Arbery would have been 26 on Friday.

That James weighed in on Arbery’s killing was not a surprise. His social consciousness and willingness to use his considerable platform to call out the systemic racism that persists in this country are as much a part of his legacy as his three NBA titles and four MVP awards.

He has spoken out when killings of blacks by police and vigilantes have gone unpunished. He has criticized President Donald Trump for his hateful rhetoric and discriminatory policies. His support for at-risk students in Akron has been so far-reaching it required creation of a new public school.

But James’ voice resonated louder than usual this time, given that he raised it just a few days after Michael Jordan defended his refusal to take a stand on, well, anything when he was a player.

Jordan was the most popular person on the planet in his heyday and could have shifted public opinions, maybe even policies, with just a word or two. But racism, sweatshops, poverty, inequality – those were problems for somebody else.

“I do commend Muhammad Ali for standing up for what he believed in,” Jordan said in Episode 5 of “The Last Dance.”

“But I never thought of myself as an activist. I thought of myself as a basketball player. I wasn’t a politician when I was playing my sport. I was focused on my craft,” he added.

“Was that selfish? Probably. But that was my energy. That’s where my energy was.”

Like Ali and Jackie Robinson and Bill Russell before him, James doesn’t believe he has that luxury.

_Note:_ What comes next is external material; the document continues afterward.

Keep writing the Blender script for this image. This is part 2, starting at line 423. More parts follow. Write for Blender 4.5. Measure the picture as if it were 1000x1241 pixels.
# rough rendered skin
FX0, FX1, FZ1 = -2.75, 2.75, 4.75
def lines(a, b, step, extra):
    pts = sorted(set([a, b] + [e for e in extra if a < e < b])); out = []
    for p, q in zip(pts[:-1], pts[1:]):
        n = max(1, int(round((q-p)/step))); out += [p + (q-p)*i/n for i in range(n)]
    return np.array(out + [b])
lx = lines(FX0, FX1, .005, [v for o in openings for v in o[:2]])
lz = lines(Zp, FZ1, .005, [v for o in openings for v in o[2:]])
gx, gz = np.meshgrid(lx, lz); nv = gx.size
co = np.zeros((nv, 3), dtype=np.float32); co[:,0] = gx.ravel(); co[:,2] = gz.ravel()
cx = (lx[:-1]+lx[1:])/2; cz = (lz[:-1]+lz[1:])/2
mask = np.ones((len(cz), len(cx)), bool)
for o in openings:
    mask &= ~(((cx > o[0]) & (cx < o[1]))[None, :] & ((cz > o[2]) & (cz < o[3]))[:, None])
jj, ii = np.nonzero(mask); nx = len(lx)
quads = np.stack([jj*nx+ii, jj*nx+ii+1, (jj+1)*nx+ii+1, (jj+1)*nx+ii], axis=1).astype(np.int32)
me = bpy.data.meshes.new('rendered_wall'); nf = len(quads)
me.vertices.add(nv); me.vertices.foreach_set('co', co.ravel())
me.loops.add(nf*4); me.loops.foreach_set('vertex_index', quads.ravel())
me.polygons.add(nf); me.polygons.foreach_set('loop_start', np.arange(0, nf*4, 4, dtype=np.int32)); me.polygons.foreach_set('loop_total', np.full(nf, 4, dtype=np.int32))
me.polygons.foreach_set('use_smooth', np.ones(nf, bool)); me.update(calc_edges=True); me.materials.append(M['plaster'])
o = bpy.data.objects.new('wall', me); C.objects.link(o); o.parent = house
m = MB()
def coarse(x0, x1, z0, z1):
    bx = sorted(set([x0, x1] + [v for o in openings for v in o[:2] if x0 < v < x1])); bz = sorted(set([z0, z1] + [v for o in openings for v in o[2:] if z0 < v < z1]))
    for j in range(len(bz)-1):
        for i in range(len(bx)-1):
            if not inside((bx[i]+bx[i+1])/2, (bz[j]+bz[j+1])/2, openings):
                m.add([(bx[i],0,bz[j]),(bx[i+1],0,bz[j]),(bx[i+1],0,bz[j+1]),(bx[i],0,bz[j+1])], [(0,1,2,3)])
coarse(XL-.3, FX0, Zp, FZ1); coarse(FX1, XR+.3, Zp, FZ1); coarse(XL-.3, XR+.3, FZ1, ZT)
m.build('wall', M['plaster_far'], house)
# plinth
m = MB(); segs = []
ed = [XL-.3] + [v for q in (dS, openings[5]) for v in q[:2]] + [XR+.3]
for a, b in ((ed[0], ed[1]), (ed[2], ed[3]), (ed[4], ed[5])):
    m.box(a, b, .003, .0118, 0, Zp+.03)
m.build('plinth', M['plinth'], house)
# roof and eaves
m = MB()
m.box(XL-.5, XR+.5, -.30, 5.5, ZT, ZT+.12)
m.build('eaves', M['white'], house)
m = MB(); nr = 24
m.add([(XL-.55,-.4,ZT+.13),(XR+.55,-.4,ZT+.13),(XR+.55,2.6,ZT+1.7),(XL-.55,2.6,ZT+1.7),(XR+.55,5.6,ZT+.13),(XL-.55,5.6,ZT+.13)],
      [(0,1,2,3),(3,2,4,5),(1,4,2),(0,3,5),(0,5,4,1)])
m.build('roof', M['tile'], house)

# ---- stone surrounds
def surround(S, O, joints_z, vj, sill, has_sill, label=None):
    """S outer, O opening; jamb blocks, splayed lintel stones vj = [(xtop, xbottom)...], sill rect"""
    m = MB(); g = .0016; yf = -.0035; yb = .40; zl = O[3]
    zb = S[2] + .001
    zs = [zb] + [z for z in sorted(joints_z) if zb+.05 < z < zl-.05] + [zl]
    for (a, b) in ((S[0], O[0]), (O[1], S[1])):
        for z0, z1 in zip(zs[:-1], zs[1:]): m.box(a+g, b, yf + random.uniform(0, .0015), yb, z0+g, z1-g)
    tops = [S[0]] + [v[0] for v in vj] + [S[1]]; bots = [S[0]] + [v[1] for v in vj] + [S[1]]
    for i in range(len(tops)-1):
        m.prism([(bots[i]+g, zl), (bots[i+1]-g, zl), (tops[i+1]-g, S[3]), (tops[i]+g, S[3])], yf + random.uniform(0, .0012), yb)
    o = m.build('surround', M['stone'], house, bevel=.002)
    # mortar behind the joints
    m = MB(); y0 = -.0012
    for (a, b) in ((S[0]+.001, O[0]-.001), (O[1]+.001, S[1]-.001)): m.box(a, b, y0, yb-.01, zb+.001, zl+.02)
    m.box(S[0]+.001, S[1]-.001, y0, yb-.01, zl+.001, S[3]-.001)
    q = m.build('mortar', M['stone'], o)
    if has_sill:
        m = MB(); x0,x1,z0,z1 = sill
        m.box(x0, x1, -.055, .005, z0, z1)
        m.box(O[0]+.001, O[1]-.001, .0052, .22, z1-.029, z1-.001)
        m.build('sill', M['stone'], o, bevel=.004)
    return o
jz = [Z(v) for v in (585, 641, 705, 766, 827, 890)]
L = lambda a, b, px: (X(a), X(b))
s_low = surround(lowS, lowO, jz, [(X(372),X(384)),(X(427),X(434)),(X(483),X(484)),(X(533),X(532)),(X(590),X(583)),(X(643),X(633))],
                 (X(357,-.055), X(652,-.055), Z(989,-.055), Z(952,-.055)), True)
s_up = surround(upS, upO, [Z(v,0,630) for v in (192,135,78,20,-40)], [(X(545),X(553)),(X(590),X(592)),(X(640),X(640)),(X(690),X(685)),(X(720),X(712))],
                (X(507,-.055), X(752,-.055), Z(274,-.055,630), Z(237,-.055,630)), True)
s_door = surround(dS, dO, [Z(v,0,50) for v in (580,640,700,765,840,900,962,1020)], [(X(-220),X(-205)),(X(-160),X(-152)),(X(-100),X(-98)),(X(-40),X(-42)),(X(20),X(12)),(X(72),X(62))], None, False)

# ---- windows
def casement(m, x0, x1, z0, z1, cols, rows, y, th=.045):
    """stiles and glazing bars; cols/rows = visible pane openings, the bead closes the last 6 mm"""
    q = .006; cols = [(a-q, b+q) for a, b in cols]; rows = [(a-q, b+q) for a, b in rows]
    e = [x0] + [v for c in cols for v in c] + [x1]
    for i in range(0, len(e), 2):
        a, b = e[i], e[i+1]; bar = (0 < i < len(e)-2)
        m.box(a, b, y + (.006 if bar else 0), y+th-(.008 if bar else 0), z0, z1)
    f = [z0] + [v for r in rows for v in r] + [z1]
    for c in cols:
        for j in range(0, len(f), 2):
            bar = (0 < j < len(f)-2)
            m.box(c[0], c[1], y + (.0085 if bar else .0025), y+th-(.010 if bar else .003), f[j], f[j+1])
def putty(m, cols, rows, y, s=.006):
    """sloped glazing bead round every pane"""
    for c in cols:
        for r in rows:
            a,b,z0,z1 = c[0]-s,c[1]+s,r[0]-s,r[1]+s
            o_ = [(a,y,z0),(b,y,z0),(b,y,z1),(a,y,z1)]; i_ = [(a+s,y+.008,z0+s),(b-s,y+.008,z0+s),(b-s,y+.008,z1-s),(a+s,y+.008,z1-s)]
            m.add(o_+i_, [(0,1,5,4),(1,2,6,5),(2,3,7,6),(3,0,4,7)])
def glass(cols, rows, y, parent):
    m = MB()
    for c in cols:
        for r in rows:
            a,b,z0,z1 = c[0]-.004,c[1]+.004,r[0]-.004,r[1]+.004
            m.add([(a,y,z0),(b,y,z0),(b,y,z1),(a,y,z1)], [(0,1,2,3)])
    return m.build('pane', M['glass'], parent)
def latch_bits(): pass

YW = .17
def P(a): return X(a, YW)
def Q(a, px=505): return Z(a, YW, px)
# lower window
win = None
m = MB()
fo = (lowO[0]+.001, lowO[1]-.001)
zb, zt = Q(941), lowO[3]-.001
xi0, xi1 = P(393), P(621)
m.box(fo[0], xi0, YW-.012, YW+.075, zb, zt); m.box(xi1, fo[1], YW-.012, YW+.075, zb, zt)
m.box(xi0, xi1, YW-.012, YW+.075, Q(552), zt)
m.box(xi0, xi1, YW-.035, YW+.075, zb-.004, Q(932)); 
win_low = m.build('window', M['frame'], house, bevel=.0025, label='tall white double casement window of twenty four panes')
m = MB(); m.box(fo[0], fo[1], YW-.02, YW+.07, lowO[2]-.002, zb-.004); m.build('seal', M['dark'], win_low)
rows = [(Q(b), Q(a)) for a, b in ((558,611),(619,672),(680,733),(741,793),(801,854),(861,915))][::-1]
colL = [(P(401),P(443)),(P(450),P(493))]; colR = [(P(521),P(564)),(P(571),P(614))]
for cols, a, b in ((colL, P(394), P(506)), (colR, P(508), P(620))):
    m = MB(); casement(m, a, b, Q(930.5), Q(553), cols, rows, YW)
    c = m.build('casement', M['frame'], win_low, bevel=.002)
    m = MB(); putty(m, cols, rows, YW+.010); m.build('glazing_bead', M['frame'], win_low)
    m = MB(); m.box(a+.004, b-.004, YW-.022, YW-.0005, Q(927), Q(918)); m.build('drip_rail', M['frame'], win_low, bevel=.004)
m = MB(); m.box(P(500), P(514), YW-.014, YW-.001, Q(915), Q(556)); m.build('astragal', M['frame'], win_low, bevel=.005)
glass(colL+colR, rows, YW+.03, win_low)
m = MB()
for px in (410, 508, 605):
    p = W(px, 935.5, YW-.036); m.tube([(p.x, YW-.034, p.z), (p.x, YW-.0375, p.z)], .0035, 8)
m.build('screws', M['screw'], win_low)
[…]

Wealth and fame haven’t protected James from racism. His skills aren’t enough to lessen some people’s hate. He sees people of color harassed and killed for doing everyday activities — driving, playing a video game, jogging — and knows it could just as easily have been him. 

Or, worse, someone in his family. 

James has spoken eloquently of the fear he has for his children, a fear every person of color feels deeply but one very few white people acknowledge, let alone try to comprehend.  

If James doesn’t speak up, why should anyone else? If he doesn’t push for change, who will?

“Hate in America, especially for African Americans, is living every day,” James said in 2017, after someone painted a racial slur on the gate outside his house before the NBA Finals began.

“No matter how much money you have, how famous you are, how many people admire you, being black in America is tough. We have a long way to go … until we feel equal.”

Be like Mike? James can never, and the world is the better for it.